*EXERCISE DIRECTIONS:* Retype the listing that follows, word for word.

*COLLECTED DATA:*

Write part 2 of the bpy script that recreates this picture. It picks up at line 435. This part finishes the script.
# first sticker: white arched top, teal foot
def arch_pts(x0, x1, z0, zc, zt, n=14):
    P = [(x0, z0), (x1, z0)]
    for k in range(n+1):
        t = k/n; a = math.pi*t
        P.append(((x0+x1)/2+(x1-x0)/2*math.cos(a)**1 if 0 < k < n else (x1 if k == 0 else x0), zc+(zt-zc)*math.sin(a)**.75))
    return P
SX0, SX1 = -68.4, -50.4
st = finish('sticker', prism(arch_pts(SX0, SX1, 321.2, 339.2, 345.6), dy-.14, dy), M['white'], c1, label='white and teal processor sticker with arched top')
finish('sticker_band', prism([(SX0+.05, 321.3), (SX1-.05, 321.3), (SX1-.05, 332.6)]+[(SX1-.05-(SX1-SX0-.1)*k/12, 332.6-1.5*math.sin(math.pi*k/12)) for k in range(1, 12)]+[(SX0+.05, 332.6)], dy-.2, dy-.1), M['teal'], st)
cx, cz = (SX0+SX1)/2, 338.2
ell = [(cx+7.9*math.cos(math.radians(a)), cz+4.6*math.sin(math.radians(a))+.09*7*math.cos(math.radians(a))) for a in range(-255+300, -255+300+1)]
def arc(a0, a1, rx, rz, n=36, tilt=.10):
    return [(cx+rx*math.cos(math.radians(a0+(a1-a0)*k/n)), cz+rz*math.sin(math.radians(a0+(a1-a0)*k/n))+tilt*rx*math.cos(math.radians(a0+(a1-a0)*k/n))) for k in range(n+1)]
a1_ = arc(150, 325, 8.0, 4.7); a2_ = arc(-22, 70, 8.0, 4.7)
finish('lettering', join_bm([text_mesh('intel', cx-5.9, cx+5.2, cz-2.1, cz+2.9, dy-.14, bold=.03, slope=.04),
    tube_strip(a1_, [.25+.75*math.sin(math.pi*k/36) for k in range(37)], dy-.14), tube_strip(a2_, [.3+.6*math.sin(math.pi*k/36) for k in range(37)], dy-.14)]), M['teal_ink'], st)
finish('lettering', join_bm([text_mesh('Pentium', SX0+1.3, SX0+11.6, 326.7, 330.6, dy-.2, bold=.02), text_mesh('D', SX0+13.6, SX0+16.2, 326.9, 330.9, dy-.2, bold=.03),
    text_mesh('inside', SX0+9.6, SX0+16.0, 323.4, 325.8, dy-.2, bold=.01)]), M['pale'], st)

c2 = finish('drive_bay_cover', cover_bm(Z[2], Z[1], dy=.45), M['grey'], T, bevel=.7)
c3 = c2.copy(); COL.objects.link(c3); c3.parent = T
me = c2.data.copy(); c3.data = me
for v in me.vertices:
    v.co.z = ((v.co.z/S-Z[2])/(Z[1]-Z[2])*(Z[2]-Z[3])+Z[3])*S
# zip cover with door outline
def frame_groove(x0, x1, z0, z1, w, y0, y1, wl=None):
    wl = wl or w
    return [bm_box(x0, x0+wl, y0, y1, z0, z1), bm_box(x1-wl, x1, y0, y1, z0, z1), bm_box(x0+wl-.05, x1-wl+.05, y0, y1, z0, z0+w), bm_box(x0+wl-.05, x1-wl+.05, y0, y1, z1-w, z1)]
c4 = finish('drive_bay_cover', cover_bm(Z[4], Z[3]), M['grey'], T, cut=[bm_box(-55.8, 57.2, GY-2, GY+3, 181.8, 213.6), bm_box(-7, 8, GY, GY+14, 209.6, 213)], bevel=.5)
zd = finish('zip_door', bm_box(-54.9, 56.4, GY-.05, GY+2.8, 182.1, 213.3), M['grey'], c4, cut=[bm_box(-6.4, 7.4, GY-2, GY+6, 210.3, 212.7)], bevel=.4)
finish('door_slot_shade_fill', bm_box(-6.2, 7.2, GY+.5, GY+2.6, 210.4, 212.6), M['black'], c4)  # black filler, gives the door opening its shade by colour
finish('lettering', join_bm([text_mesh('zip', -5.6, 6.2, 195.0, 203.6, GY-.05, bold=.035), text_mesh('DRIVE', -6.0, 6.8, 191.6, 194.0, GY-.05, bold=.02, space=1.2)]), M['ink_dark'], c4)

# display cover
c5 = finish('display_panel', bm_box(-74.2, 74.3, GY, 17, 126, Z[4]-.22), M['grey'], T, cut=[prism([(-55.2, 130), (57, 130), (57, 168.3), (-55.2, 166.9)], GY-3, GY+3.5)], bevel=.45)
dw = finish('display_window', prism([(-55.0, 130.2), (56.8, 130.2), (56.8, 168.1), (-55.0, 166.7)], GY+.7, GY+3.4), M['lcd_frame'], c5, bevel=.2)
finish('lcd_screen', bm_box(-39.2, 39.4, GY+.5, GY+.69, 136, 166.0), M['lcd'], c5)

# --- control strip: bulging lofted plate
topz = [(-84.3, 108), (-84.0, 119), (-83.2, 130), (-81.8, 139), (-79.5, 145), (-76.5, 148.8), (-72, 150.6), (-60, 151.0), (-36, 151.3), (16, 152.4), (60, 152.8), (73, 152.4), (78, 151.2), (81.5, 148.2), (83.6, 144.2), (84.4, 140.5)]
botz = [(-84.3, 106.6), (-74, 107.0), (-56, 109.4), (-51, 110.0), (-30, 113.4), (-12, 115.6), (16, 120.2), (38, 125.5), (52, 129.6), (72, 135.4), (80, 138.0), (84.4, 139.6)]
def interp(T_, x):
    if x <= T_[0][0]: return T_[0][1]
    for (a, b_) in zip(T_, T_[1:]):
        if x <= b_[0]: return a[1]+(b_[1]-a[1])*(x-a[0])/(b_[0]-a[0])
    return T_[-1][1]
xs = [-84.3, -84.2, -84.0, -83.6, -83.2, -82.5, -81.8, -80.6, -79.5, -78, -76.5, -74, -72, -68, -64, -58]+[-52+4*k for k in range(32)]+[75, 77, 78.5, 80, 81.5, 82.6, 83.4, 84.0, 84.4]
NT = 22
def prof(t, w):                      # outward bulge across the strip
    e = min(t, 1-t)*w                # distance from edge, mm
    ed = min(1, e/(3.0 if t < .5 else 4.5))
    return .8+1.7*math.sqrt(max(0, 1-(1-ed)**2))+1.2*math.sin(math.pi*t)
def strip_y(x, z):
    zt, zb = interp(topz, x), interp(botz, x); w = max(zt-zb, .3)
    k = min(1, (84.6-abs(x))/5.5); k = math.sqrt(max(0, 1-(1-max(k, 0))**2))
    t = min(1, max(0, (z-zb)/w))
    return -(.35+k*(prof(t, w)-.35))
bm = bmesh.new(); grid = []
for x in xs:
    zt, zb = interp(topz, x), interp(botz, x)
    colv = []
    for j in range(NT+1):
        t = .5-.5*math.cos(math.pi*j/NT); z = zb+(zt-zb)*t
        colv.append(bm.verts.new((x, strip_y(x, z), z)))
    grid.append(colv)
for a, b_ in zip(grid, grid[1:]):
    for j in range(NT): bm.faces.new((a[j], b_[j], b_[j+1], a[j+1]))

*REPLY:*
Write part 2 of the bpy script that recreates this picture. It picks up at line 435. This part finishes the script.
# first sticker: white arched top, teal foot
def arch_pts(x0, x1, z0, zc, zt, n=14):
    P = [(x0, z0), (x1, z0)]
    for k in range(n+1):
        t = k/n; a = math.pi*t
        P.append(((x0+x1)/2+(x1-x0)/2*math.cos(a)**1 if 0 < k < n else (x1 if k == 0 else x0), zc+(zt-zc)*math.sin(a)**.75))
    return P
SX0, SX1 = -68.4, -50.4
st = finish('sticker', prism(arch_pts(SX0, SX1, 321.2, 339.2, 345.6), dy-.14, dy), M['white'], c1, label='white and teal processor sticker with arched top')
finish('sticker_band', prism([(SX0+.05, 321.3), (SX1-.05, 321.3), (SX1-.05, 332.6)]+[(SX1-.05-(SX1-SX0-.1)*k/12, 332.6-1.5*math.sin(math.pi*k/12)) for k in range(1, 12)]+[(SX0+.05, 332.6)], dy-.2, dy-.1), M['teal'], st)
cx, cz = (SX0+SX1)/2, 338.2
ell = [(cx+7.9*math.cos(math.radians(a)), cz+4.6*math.sin(math.radians(a))+.09*7*math.cos(math.radians(a))) for a in range(-255+300, -255+300+1)]
def arc(a0, a1, rx, rz, n=36, tilt=.10):
    return [(cx+rx*math.cos(math.radians(a0+(a1-a0)*k/n)), cz+rz*math.sin(math.radians(a0+(a1-a0)*k/n))+tilt*rx*math.cos(math.radians(a0+(a1-a0)*k/n))) for k in range(n+1)]
a1_ = arc(150, 325, 8.0, 4.7); a2_ = arc(-22, 70, 8.0, 4.7)
finish('lettering', join_bm([text_mesh('intel', cx-5.9, cx+5.2, cz-2.1, cz+2.9, dy-.14, bold=.03, slope=.04),
    tube_strip(a1_, [.25+.75*math.sin(math.pi*k/36) for k in range(37)], dy-.14), tube_strip(a2_, [.3+.6*math.sin(math.pi*k/36) for k in range(37)], dy-.14)]), M['teal_ink'], st)
finish('lettering', join_bm([text_mesh('Pentium', SX0+1.3, SX0+11.6, 326.7, 330.6, dy-.2, bold=.02), text_mesh('D', SX0+13.6, SX0+16.2, 326.9, 330.9, dy-.2, bold=.03),
    text_mesh('inside', SX0+9.6, SX0+16.0, 323.4, 325.8, dy-.2, bold=.01)]), M['pale'], st)

c2 = finish('drive_bay_cover', cover_bm(Z[2], Z[1], dy=.45), M['grey'], T, bevel=.7)
c3 = c2.copy(); COL.objects.link(c3); c3.parent = T
me = c2.data.copy(); c3.data = me
for v in me.vertices:
    v.co.z = ((v.co.z/S-Z[2])/(Z[1]-Z[2])*(Z[2]-Z[3])+Z[3])*S
# zip cover with door outline
def frame_groove(x0, x1, z0, z1, w, y0, y1, wl=None):
    wl = wl or w
    return [bm_box(x0, x0+wl, y0, y1, z0, z1), bm_box(x1-wl, x1, y0, y1, z0, z1), bm_box(x0+wl-.05, x1-wl+.05, y0, y1, z0, z0+w), bm_box(x0+wl-.05, x1-wl+.05, y0, y1, z1-w, z1)]
c4 = finish('drive_bay_cover', cover_bm(Z[4], Z[3]), M['grey'], T, cut=[bm_box(-55.8, 57.2, GY-2, GY+3, 181.8, 213.6), bm_box(-7, 8, GY, GY+14, 209.6, 213)], bevel=.5)
zd = finish('zip_door', bm_box(-54.9, 56.4, GY-.05, GY+2.8, 182.1, 213.3), M['grey'], c4, cut=[bm_box(-6.4, 7.4, GY-2, GY+6, 210.3, 212.7)], bevel=.4)
finish('door_slot_shade_fill', bm_box(-6.2, 7.2, GY+.5, GY+2.6, 210.4, 212.6), M['black'], c4)  # black filler, gives the door opening its shade by colour
finish('lettering', join_bm([text_mesh('zip', -5.6, 6.2, 195.0, 203.6, GY-.05, bold=.035), text_mesh('DRIVE', -6.0, 6.8, 191.6, 194.0, GY-.05, bold=.02, space=1.2)]), M['ink_dark'], c4)

# display cover
c5 = finish('display_panel', bm_box(-74.2, 74.3, GY, 17, 126, Z[4]-.22), M['grey'], T, cut=[prism([(-55.2, 130), (57, 130), (57, 168.3), (-55.2, 166.9)], GY-3, GY+3.5)], bevel=.45)
dw = finish('display_window', prism([(-55.0, 130.2), (56.8, 130.2), (56.8, 168.1), (-55.0, 166.7)], GY+.7, GY+3.4), M['lcd_frame'], c5, bevel=.2)
finish('lcd_screen', bm_box(-39.2, 39.4, GY+.5, GY+.69, 136, 166.0), M['lcd'], c5)

# --- control strip: bulging lofted plate
topz = [(-84.3, 108), (-84.0, 119), (-83.2, 130), (-81.8, 139), (-79.5, 145), (-76.5, 148.8), (-72, 150.6), (-60, 151.0), (-36, 151.3), (16, 152.4), (60, 152.8), (73, 152.4), (78, 151.2), (81.5, 148.2), (83.6, 144.2), (84.4, 140.5)]
botz = [(-84.3, 106.6), (-74, 107.0), (-56, 109.4), (-51, 110.0), (-30, 113.4), (-12, 115.6), (16, 120.2), (38, 125.5), (52, 129.6), (72, 135.4), (80, 138.0), (84.4, 139.6)]
def interp(T_, x):
    if x <= T_[0][0]: return T_[0][1]
    for (a, b_) in zip(T_, T_[1:]):
        if x <= b_[0]: return a[1]+(b_[1]-a[1])*(x-a[0])/(b_[0]-a[0])
    return T_[-1][1]
xs = [-84.3, -84.2, -84.0, -83.6, -83.2, -82.5, -81.8, -80.6, -79.5, -78, -76.5, -74, -72, -68, -64, -58]+[-52+4*k for k in range(32)]+[75, 77, 78.5, 80, 81.5, 82.6, 83.4, 84.0, 84.4]
NT = 22
def prof(t, w):                      # outward bulge across the strip
    e = min(t, 1-t)*w                # distance from edge, mm
    ed = min(1, e/(3.0 if t < .5 else 4.5))
    return .8+1.7*math.sqrt(max(0, 1-(1-ed)**2))+1.2*math.sin(math.pi*t)
def strip_y(x, z):
    zt, zb = interp(topz, x), interp(botz, x); w = max(zt-zb, .3)
    k = min(1, (84.6-abs(x))/5.5); k = math.sqrt(max(0, 1-(1-max(k, 0))**2))
    t = min(1, max(0, (z-zb)/w))
    return -(.35+k*(prof(t, w)-.35))
bm = bmesh.new(); grid = []
for x in xs:
    zt, zb = interp(topz, x), interp(botz, x)
    colv = []
    for j in range(NT+1):
        t = .5-.5*math.cos(math.pi*j/NT); z = zb+(zt-zb)*t
        colv.append(bm.verts.new((x, strip_y(x, z), z)))
    grid.append(colv)
for a, b_ in zip(grid, grid[1:]):
    for j in range(NT): bm.faces.new((a[j], b_[j], b_[j+1], a[j+1]))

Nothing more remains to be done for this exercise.